The International Crisis Group noted in a recent report that the period after the elections in November and before the next government takes office in March 2016 will be fraught with uncertainty and anxiety. A presidential electoral college will meet in February to pick the next president from the winning political parties or coalitions. This period will present a major test for Myanmar’s democratic process among the country’s top political leaders, several of whom have made clear their presidential ambitions, as well as among the populace, which has felt increasingly empowered but is still new to the workings of a democracy.

If the election results cannot be accepted by the different stakeholders, that could lead to tension and unrest, which, in a worst-case scenario, could trigger the military to step in on the premise of restoring law and order.
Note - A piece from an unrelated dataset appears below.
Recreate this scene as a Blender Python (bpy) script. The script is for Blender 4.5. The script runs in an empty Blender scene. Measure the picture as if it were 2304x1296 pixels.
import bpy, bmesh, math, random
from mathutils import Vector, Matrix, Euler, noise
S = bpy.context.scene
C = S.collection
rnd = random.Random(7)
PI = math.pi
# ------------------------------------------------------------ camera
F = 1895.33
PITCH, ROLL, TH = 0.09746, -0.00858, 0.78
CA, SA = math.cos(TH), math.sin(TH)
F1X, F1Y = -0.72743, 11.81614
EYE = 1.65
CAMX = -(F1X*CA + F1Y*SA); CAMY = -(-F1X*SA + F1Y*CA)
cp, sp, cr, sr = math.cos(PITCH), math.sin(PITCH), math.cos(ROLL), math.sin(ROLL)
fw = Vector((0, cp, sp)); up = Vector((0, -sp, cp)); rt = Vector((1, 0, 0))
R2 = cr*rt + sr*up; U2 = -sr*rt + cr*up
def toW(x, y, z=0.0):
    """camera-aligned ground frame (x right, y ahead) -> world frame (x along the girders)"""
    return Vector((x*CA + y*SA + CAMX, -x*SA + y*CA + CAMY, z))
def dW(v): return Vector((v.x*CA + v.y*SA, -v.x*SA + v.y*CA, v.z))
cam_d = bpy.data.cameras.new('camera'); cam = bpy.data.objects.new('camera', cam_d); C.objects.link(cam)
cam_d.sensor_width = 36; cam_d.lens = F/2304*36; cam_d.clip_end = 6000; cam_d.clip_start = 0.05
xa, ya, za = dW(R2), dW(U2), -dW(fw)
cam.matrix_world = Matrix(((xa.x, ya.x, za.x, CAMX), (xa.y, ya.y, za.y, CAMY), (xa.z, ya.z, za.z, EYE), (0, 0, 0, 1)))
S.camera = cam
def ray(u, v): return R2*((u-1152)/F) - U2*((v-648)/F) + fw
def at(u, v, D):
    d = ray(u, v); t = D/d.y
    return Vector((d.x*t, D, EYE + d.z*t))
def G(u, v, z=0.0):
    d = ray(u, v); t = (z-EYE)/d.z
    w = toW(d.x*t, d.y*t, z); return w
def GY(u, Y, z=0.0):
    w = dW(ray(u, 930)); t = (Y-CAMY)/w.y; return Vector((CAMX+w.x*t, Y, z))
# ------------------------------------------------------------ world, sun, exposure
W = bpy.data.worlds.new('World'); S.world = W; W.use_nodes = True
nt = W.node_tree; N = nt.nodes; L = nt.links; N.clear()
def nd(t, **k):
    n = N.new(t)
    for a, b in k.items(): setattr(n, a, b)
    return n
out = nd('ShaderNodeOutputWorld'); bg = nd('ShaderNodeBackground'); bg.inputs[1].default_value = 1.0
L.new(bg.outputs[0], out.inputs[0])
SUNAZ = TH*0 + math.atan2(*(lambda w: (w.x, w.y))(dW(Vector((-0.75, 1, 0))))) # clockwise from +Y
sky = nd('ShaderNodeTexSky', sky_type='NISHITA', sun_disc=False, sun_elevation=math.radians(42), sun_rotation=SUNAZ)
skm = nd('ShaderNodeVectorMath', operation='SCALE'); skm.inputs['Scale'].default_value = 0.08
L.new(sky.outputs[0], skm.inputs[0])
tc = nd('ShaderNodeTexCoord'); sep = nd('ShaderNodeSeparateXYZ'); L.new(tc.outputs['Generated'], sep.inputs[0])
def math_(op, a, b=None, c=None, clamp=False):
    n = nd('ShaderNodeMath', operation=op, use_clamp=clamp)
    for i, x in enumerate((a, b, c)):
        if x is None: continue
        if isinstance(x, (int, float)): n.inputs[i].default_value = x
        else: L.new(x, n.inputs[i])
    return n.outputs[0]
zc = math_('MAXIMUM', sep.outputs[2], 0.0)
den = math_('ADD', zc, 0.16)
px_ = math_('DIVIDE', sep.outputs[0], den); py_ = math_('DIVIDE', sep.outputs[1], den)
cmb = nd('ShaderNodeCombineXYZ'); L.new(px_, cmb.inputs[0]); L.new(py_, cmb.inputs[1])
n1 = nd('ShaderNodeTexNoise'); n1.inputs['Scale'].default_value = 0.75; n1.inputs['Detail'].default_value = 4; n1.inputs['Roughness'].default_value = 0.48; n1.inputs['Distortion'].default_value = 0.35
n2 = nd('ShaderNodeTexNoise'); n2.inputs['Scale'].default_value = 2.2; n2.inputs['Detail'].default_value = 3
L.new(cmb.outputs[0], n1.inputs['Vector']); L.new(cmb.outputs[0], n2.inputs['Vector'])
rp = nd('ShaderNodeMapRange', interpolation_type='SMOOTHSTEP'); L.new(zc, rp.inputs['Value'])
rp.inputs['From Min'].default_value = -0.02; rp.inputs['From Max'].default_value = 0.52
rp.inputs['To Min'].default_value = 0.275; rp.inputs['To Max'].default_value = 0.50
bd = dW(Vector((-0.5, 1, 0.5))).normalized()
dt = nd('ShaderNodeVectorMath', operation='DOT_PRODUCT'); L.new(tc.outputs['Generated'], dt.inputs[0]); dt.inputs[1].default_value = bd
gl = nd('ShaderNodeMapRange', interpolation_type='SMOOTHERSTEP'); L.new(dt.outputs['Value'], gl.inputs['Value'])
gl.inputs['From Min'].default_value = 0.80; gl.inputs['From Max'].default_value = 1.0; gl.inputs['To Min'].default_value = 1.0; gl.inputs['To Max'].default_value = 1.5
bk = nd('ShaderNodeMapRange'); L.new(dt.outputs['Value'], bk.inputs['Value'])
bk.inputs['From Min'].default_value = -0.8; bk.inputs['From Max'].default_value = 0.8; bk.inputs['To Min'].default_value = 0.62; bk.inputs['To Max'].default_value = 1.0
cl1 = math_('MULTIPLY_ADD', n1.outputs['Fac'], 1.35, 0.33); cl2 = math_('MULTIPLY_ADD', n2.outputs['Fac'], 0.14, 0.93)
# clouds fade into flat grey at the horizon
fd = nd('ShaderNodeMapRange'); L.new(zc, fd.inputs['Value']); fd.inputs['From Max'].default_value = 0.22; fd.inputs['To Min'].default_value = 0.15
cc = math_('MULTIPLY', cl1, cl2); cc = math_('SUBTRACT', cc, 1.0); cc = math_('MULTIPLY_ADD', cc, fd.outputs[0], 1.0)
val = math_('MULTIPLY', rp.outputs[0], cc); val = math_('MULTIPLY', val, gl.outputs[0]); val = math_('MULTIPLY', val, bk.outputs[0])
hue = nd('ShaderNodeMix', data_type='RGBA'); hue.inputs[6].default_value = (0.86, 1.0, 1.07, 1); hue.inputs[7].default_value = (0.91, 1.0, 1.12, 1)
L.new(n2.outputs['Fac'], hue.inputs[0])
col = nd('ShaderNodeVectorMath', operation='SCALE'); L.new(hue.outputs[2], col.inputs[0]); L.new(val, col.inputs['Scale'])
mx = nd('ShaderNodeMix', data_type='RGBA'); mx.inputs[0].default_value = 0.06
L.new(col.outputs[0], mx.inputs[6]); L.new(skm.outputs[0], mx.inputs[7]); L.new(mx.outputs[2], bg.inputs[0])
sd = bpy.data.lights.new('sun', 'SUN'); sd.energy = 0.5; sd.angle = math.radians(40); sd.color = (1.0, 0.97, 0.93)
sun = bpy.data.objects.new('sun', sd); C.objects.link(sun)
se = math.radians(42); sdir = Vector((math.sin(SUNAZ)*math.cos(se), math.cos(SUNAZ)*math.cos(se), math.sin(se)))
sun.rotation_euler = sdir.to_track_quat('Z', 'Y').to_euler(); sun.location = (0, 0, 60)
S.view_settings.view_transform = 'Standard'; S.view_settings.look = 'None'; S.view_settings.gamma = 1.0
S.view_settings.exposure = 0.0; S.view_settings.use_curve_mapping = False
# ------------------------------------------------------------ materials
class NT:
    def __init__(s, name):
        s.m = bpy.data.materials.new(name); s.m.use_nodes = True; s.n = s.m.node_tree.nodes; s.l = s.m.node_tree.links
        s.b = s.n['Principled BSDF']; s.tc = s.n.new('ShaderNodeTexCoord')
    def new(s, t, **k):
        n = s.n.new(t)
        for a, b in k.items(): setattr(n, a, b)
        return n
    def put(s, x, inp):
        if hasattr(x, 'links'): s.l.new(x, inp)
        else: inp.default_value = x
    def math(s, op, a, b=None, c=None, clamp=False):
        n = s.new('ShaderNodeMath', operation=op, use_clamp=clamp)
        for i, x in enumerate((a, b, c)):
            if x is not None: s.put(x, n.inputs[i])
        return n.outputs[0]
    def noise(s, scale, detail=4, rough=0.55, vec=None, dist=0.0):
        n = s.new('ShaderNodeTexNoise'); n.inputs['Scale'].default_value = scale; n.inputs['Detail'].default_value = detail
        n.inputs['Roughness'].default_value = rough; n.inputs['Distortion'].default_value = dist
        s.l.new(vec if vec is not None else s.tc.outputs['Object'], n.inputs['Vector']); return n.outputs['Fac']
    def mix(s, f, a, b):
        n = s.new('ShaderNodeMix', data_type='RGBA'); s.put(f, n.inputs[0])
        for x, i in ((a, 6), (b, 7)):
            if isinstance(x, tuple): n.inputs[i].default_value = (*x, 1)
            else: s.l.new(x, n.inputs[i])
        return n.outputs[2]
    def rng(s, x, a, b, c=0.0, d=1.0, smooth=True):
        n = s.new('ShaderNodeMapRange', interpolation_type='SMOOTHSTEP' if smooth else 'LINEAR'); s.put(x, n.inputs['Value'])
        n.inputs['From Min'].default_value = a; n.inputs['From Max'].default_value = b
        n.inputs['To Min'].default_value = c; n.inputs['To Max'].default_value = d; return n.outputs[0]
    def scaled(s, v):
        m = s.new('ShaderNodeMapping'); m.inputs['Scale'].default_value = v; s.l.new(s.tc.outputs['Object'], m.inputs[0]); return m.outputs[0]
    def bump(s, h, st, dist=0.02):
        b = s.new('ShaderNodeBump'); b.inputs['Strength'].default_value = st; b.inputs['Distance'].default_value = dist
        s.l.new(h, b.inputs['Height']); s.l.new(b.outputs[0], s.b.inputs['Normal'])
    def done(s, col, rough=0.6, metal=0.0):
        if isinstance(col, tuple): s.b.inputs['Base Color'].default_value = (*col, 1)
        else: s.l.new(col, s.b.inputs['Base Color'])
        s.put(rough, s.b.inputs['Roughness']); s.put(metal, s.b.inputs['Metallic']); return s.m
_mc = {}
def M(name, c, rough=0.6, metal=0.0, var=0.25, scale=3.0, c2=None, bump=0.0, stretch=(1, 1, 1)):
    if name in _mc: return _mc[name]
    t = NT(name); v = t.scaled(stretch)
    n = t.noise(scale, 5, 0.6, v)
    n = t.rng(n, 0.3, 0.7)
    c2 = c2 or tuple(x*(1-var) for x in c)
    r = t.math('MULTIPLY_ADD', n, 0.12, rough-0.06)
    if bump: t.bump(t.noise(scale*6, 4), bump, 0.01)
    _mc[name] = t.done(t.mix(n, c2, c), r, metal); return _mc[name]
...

These areas by no means represent an exhaustive list of things to watch during a year that could make or break Myanmar’s international reputation. However, if the government continues to show a willingness to create a climate in which the elections can be held peacefully and are seen as inclusive, credible, and transparent, that alone will represent meaningful progress in Myanmar’s reform efforts.

Stakeholders in the United States can play a constructive role by setting their perceptions of and responses to this election within the context of Myanmar’s political reforms over the past five years rather than measuring them by a Western ideal that is unattainable in a few years. At the same time, Washington needs to communicate with Naypyidaw that violating some of the basic standards of democratic elections would bring about a reevaluation of U.S. policy toward Myanmar.